Le fondateur de la Ve République voit dans cette aérogare l’affirmation de la politique industrielle qu’il a voulue pour la France depuis 1958. « En révélant cet imposant travail, nous nous donnons nous-mêmes comme capables non seulement de vivre notre siècle, mais aussi, dans une certaine mesure, de le marquer et de le conduire. De même qu’en inventant et en répandant les Caravelle, les Mirage, les Alouette, nous aidons l’homme à se servir du ciel (…) Nous ajoutons quelque chose d’exemplaire aux communications humaines du présent et de l’avenir.»
« Puisse donc s’affermir ici une ambition nationale », ajoute Charles de Gaulle qui fixe à la France une ambition « dans la compétition des peuples » : « Nous voulons avoir notre place et à l’occasion l’emporter. Car, par contraste avec une autre époque où l’activité intérieure française semblait bloquée au-dessous d’un certain plafond, voici qu’en l’ère industrielle notre pays s’aperçoit que toutes les limites s’éloignent. Qu’il a en lui toutes les sources de la puissance et du rayonnement et qu’il peut se transformer au point d’être une fois de plus l’un des plus jeunes et des plus grands. »

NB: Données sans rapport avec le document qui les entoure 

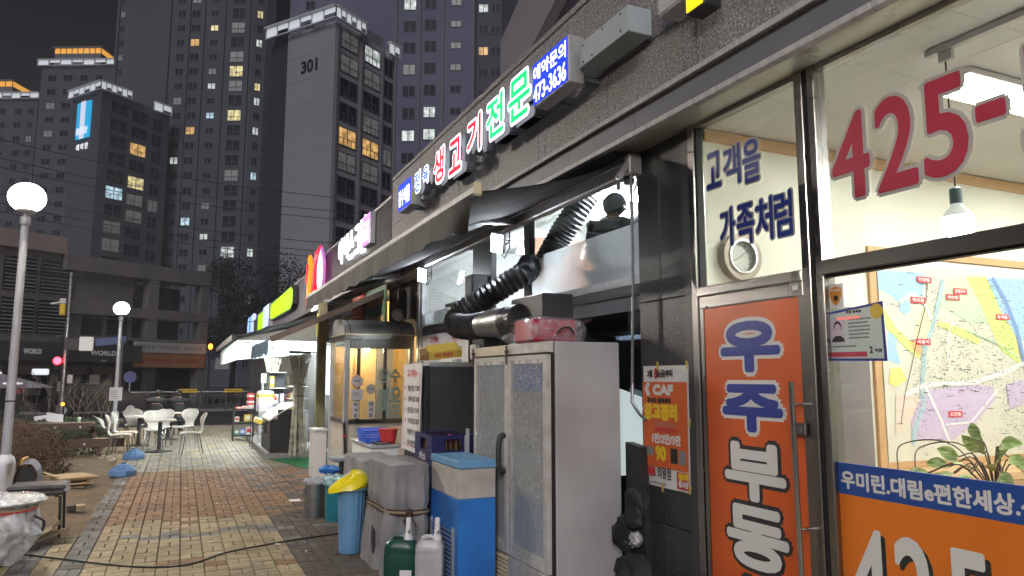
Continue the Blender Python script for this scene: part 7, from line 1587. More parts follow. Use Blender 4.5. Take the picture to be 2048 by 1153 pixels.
for i, (z, a, w, h) in enumerate(((.36, 4.3, .07, .07), (.22, 4.75, .05, .09), (.48, 4.1, .04, .05), (.42, 5.3, .05, .14))):
    q = MB(); n = 5; vs = []
    for k_ in range(n + 1): th = a + (k_ / n - .5) * w / .118; vs += [(.1185 * math.cos(th), .1185 * math.sin(th), z), (.1185 * math.cos(th), .1185 * math.sin(th), z + h)]
    q.add(vs, [(2 * k_, 2 * k_ + 2, 2 * k_ + 3, 2 * k_ + 1) for k_ in range(n)]); q.build('sticker', (M['paper'], M['paper'], M['card'], M['alu'])[i], t, local=True)
q = MB(); q.lathe((0, 0, 1.30), [(.056, 0), (.058, .01), (.056, .02)], 14, False); q.build('wire_tie', M['darkgrey'], t, local=True)
street_lamp('globe street lamp nearest the estate office, first of the row', (-2.1, -2.2, 0), 3.53)
t = street_lamp('farther globe street lamp with a paper notice on its pole', (-1.68, 23.7, 0), 3.22)
q = MB(); q.box(-.16, .16, -.075, -.07, .95, 1.32); n1 = q.build('notice', M['paper'], t, local=True); q = MB(); ticks(q, (-.12, -.0755, 1.0), (1, 0, 0), ZV, .24, .26, 5, rs); q.build('small_print', M['inkgrey'], n1, local=True)
t = thing('round_base_light', 'faint blue tilted sign panel behind the farther lamp', 'sign', (-3.3, 40, 3.3)); q = MB(); q.obox((-3.2, 40, 3.35), 1.3, .08, .35, (0, -.15, .2)); q.build('panel', mat('blue_panel', (.12, .16, .35), rough=.4), t); q = MB(); q.beam((-2.7, 40, 0), (-2.7, 40, 3.4), .1); q.build('post', M['darkgrey'], t)

# ================================================================== TABLES AND CHAIRS OUTSIDE
def cafe_table(label, c, rz, w=.62, d=.62):
    t = thing('cafe_table', label, 'table', c, rz, 'pedestal tables outside the shops')
    q = MB(); q.box(-w / 2, w / 2, -d / 2, d / 2, .655, .69, .006); q.build('table_top', M['tabletop'], t, local=True)
    q = MB(); q.lathe((0, 0, .015), [(.05, 0), (.042, .05), (.042, .63)], 14); q.build('pedestal', M['black'], t, local=True)
    q = MB(); q.lathe((0, 0, 0), [(.26, 0), (.26, .015), (.10, .03), (.05, .05)], 24); q.build('foot', M['black'], t, local=True)
    return t
cafe_table('front pedestal table nearest the open path', (-.37, 17.8, 0), .05); cafe_table('second pedestal table behind, ringed by chairs', (-.86, 19.6, 0), .1); cafe_table('rear pedestal table by the dark clothed people', (-.25, 21.2, 0), .2)
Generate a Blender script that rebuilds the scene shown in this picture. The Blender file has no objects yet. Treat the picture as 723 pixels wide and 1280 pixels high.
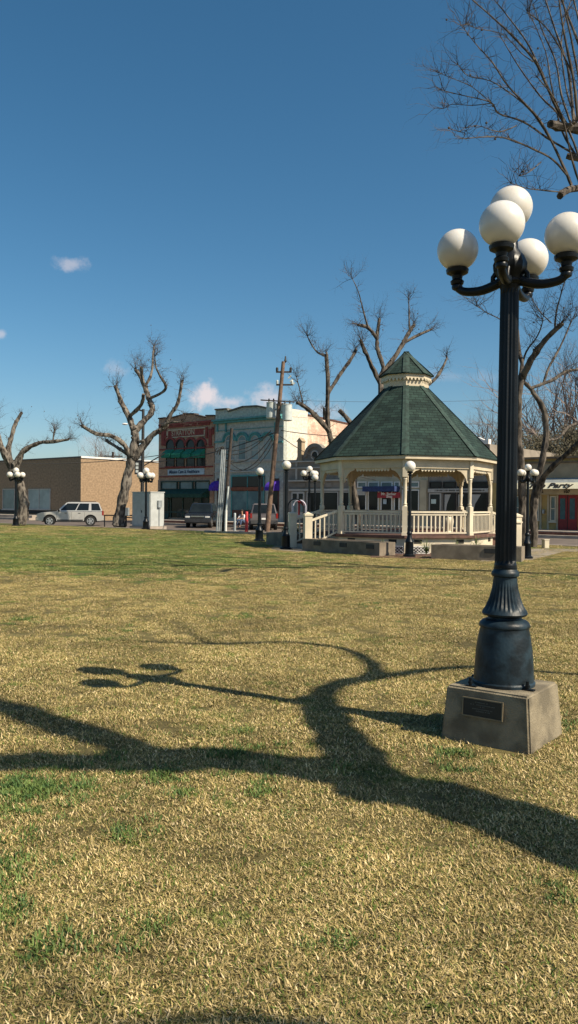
import bpy, bmesh, math, random
import numpy as np
from mathutils import Vector, Matrix
random.seed(7)
R = math.radians
sc = bpy.context.scene
COL = sc.collection

# ------------------------------------------------------------------ camera
F = 1000.0                       # focal length in pixels of a 723x1280 frame
PITCH, ROLL, EYE = R(-0.52), R(0.5), 1.6
fwd = Vector((0, math.cos(PITCH), math.sin(PITCH)))
up0 = Vector((0, -math.sin(PITCH), math.cos(PITCH)))
rt0 = Vector((1, 0, 0))
rt = rt0 * math.cos(ROLL) + up0 * math.sin(ROLL)
upv = up0 * math.cos(ROLL) - rt0 * math.sin(ROLL)
CAM = Vector((0, 0, EYE))
def ray(px, py): return rt * ((px - 361.5) / F) + upv * ((640 - py) / F) + fwd
def W(px, py, Y):                 # survey: bearing and depth -> point
    d = ray(px, py); return CAM + d * (Y / d.y)
def G(px, py, z=0.0):             # point on the ground seen at a bearing
    d = ray(px, py); return CAM + d * ((z - EYE) / d.z)
def XA(px, Y, z=0.0):             # x of a ground object at depth Y
    y = 630
    for _ in range(4):
        p = W(px, y, Y); y -= (z - p.z) / Y * F
    return p.x
cd = bpy.data.cameras.new('camera'); cam = bpy.data.objects.new('camera', cd); COL.objects.link(cam)
cd.sensor_fit = 'VERTICAL'; cd.sensor_height = 36; cd.lens = 36 * F / 1280
cd.clip_start = 0.05; cd.clip_end = 3000
m = Matrix((rt, upv, -fwd)).transposed().to_4x4(); m.translation = CAM
cam.matrix_world = m; sc.camera = cam

# ------------------------------------------------------------------ light
SAZ, SEL = R(-31.5), R(44)
sdir = Vector((math.cos(SAZ) * math.cos(SEL), math.sin(SAZ) * math.cos(SEL), math.sin(SEL)))
ld = bpy.data.lights.new('sun', 'SUN'); sun = bpy.data.objects.new('sun', ld); COL.objects.link(sun)
ld.energy = 5.0; ld.angle = R(0.53); ld.color = (1.0, 0.88, 0.69)
sun.rotation_euler = sdir.to_track_quat('Z', 'Y').to_euler()
w = bpy.data.worlds.new('World'); sc.world = w; w.use_nodes = True
nt = w.node_tree; N = nt.nodes; Lk = nt.links
for n in list(N): N.remove(n)
out = N.new('ShaderNodeOutputWorld'); bg = N.new('ShaderNodeBackground')
sky = N.new('ShaderNodeTexSky'); sky.sky_type = 'NISHITA'; sky.sun_disc = False
sky.sun_elevation = SEL; sky.sun_rotation = math.atan2(sdir.x, sdir.y)
sky.air_density = 0.9; sky.dust_density = 1.0; sky.ozone_density = 2.6; sky.altitude = 0
bg.inputs[1].default_value = 0.073
tc = N.new('ShaderNodeTexCoord'); sep = N.new('ShaderNodeSeparateXYZ'); Lk.new(tc.outputs['Generated'], sep.inputs[0])
def wm(op, a, b=None, c=None):
    n = N.new('ShaderNodeMath'); n.operation = op
    for i, v in enumerate((a, b, c)):
        if v is None: continue
        if isinstance(v, (int, float)): n.inputs[i].default_value = v
        else: Lk.new(v, n.inputs[i])
    return n.outputs[0]
ysafe = wm('MAXIMUM', sep.outputs[1], 0.05)
ca = wm('DIVIDE', sep.outputs[0], ysafe); cb = wm('DIVIDE', sep.outputs[2], ysafe)
noi = N.new('ShaderNodeTexNoise'); noi.inputs['Scale'].default_value = 42; noi.inputs['Detail'].default_value = 7
noi.inputs['Roughness'].default_value = 0.62
Lk.new(tc.outputs['Generated'], noi.inputs['Vector'])
tot = None
for (px, py, rx, ry, k) in ((93, 330, 26, 13, .45), (258, 496, 32, 21, 1.0), (288, 503, 40, 11, .7), (335, 502, 36, 22, .7), (395, 512, 40, 18, .5),
                         (145, 462, 17, 13, .28), (-4, 418, 15, 8, .5), (200, 560, 160, 22, .2), (560, 470, 90, 10, .12)):
    d = ray(px, py); a0 = d.x / d.y; b0 = d.z / d.y
    ea = wm('DIVIDE', wm('SUBTRACT', ca, a0), rx / F); eb = wm('DIVIDE', wm('SUBTRACT', cb, b0), ry / F)
    r2 = wm('ADD', wm('MULTIPLY', ea, ea), wm('MULTIPLY', eb, eb))
    v = wm('SUBTRACT', 1.0, wm('SQRT', r2))
    v = wm('ADD', v, wm('MULTIPLY', wm('SUBTRACT', noi.outputs[0], 0.5), 2.4))
    mr = N.new('ShaderNodeMapRange'); mr.interpolation_type = 'SMOOTHSTEP'
    Lk.new(v, mr.inputs[0]); mr.inputs[1].default_value = 0.0; mr.inputs[2].default_value = 0.95
    mr.inputs[3].default_value = 0; mr.inputs[4].default_value = k
    tot = mr.outputs[0] if tot is None else wm('MAXIMUM', tot, mr.outputs[0])
front = wm('GREATER_THAN', sep.outputs[1], 0.06)
tot = wm('MULTIPLY', tot, front)
hs = N.new('ShaderNodeHueSaturation'); hs.inputs['Hue'].default_value = 0.487; hs.inputs['Saturation'].default_value = 1.25
hs.inputs['Value'].default_value = 1.0
Lk.new(sky.outputs[0], hs.inputs['Color'])
mx = N.new('ShaderNodeMix'); mx.data_type = 'RGBA'
Lk.new(tot, mx.inputs[0]); Lk.new(hs.outputs[0], mx.inputs[6]); mx.inputs[7].default_value = (7.2, 6.6, 6.8, 1)
Lk.new(mx.outputs[2], bg.inputs[0]); Lk.new(bg.outputs[0], out.inputs[0])
sc.view_settings.view_transform = 'Standard'; sc.view_settings.look = 'None'
sc.view_settings.exposure = 0.60; sc.view_settings.gamma = 1
sc.render.engine = 'CYCLES'

# ------------------------------------------------------------------ materials
MATS = {}
def mat(name, col, rough=0.7, var=0.15, scale=3.0, metal=0.0, bump=0.0, bscale=30, col2=None, spec=0.5, detail=6, stain=0.0, coat=0.0, mixpos=(0.4, 0.6)):
    if name in MATS: return MATS[name]
    M = bpy.data.materials.new(name); M.use_nodes = True; t = M.node_tree; n = t.nodes; b = n['Principled BSDF']
    b.inputs['Roughness'].default_value = rough; b.inputs['Metallic'].default_value = metal
    b.inputs['Specular IOR Level'].default_value = spec
    if coat: b.inputs['Coat Weight'].default_value = coat
    g = n.new('ShaderNodeNewGeometry')
    x = n.new('ShaderNodeTexNoise'); x.inputs['Scale'].default_value = scale; x.inputs['Detail'].default_value = detail
    t.links.new(g.outputs['Position'], x.inputs['Vector'])
    r = n.new('ShaderNodeValToRGB'); t.links.new(x.outputs[0], r.inputs[0])
    c2 = col2 if col2 else tuple(min(1, c * (1 + var)) for c in col)
    c1 = col if col2 else tuple(c * (1 - var) for c in col)
    r.color_ramp.elements[0].position = mixpos[0]; r.color_ramp.elements[1].position = mixpos[1]
    r.color_ramp.elements[0].color = (*c1, 1); r.color_ramp.elements[1].color = (*c2, 1)
    last = r.outputs[0]
    if stain:
        y = n.new('ShaderNodeTexNoise'); y.inputs['Scale'].default_value = scale * 0.35; y.inputs['Detail'].default_value = 9
        y.inputs['Roughness'].default_value = 0.7
        t.links.new(g.outputs['Position'], y.inputs['Vector'])
        mr = n.new('ShaderNodeMapRange'); mr.inputs[1].default_value = 0.48; mr.inputs[2].default_value = 0.7
        mr.inputs[3].default_value = 0; mr.inputs[4].default_value = stain
        t.links.new(y.outputs[0], mr.inputs[0])
        q = n.new('ShaderNodeMix'); q.data_type = 'RGBA'; t.links.new(mr.outputs[0], q.inputs[0]); t.links.new(last, q.inputs[6])
        q.inputs[7].default_value = (col[0] * .35, col[1] * .33, col[2] * .3, 1); last = q.outputs[2]
    t.links.new(last, b.inputs['Base Color'])
    if bump:
        z = n.new('ShaderNodeTexNoise'); z.inputs['Scale'].default_value = bscale; z.inputs['Detail'].default_value = 8
        t.links.new(g.outputs['Position'], z.inputs['Vector'])
        bp = n.new('ShaderNodeBump'); bp.inputs['Strength'].default_value = bump; bp.inputs['Distance'].default_value = 0.02
        t.links.new(z.outputs[0], bp.inputs['Height']); t.links.new(bp.outputs[0], b.inputs['Normal'])
    MATS[name] = M; return M
def brickmat(name, c1, c2, mortar, sx=1.0, wash=None, washamt=0.0, bw=0.22, bh=0.075, rough=0.85, ms=0.01):
    M = bpy.data.materials.new(name); M.use_nodes = True; t = M.node_tree; n = t.nodes; b = n['Principled BSDF']
    b.inputs['Roughness'].default_value = rough
    uv = n.new('ShaderNodeUVMap'); uv.uv_map = 'uv'
    k = n.new('ShaderNodeTexBrick'); t.links.new(uv.outputs[0], k.inputs['Vector'])
    k.inputs['Scale'].default_value = 1; k.inputs['Brick Width'].default_value = bw; k.inputs['Row Height'].default_value = bh
    k.inputs['Mortar Size'].default_value = ms; k.inputs['Mortar Smooth'].default_value = 0.3
    k.inputs['Color1'].default_value = (*c1, 1); k.inputs['Color2'].default_value = (*c2, 1); k.inputs['Mortar'].default_value = (*mortar, 1)
    x = n.new('ShaderNodeTexNoise'); x.inputs['Scale'].default_value = 0.9; x.inputs['Detail'].default_value = 8; x.inputs['Roughness'].default_value = .65
    t.links.new(uv.outputs[0], x.inputs['Vector'])
    last = k.outputs[0]
    if wash:
        mr = n.new('ShaderNodeMapRange'); mr.inputs[1].default_value = 0.45; mr.inputs[2].default_value = 0.6
        mr.inputs[3].default_value = 0; mr.inputs[4].default_value = washamt; t.links.new(x.outputs[0], mr.inputs[0])
        q = n.new('ShaderNodeMix'); q.data_type = 'RGBA'; t.links.new(mr.outputs[0], q.inputs[0]); t.links.new(last, q.inputs[6])
        q.inputs[7].default_value = (*wash, 1); last = q.outputs[2]
    y = n.new('ShaderNodeTexNoise'); y.inputs['Scale'].default_value = 5; y.inputs['Detail'].default_value = 6
    t.links.new(uv.outputs[0], y.inputs['Vector'])
    mr2 = n.new('ShaderNodeMapRange'); mr2.inputs[1].default_value = 0.3; mr2.inputs[2].default_value = 0.7; mr2.inputs[3].default_value = .72; mr2.inputs[4].default_value = 1.15
    t.links.new(y.outputs[0], mr2.inputs[0])
    q2 = n.new('ShaderNodeMix'); q2.data_type = 'RGBA'; q2.blend_type = 'MULTIPLY'; q2.inputs[0].default_value = 1
    t.links.new(last, q2.inputs[6]); t.links.new(mr2.outputs[0], q2.inputs[7])
    t.links.new(q2.outputs[2], b.inputs['Base Color'])
    bp = n.new('ShaderNodeBump'); bp.inputs['Strength'].default_value = 0.5; bp.inputs['Distance'].default_value = 0.02
    t.links.new(k.outputs['Fac'], bp.inputs['Height']); bp.invert = True; t.links.new(bp.outputs[0], b.inputs['Normal'])
    MATS[name] = M; return M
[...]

Tout au long de sa présidence, le Général s’est attaché à encourager les industries d’avenir, et tout particulièrement dans le secteur aéronautique. En témoignent avec éclat le lancement des programmes Airbus et Concorde ainsi que la création du Centre national d’Etudes spatiales (CNES). Le président de la République a anticipé et favorisé le développement des transports aériens. Pour faire face à l’inéluctable saturation d’Orly, il a décidé la création d’une nouvelle plate-forme aéroportuaire dans le nord de Paris. Après sa mort, c’est à Roissy, ouvert en 1974 au terme de dix années de travaux, que son nom a été donné. Et l’aéroport de Roissy-Charles-de-Gaulle est alors devenu le premier en France.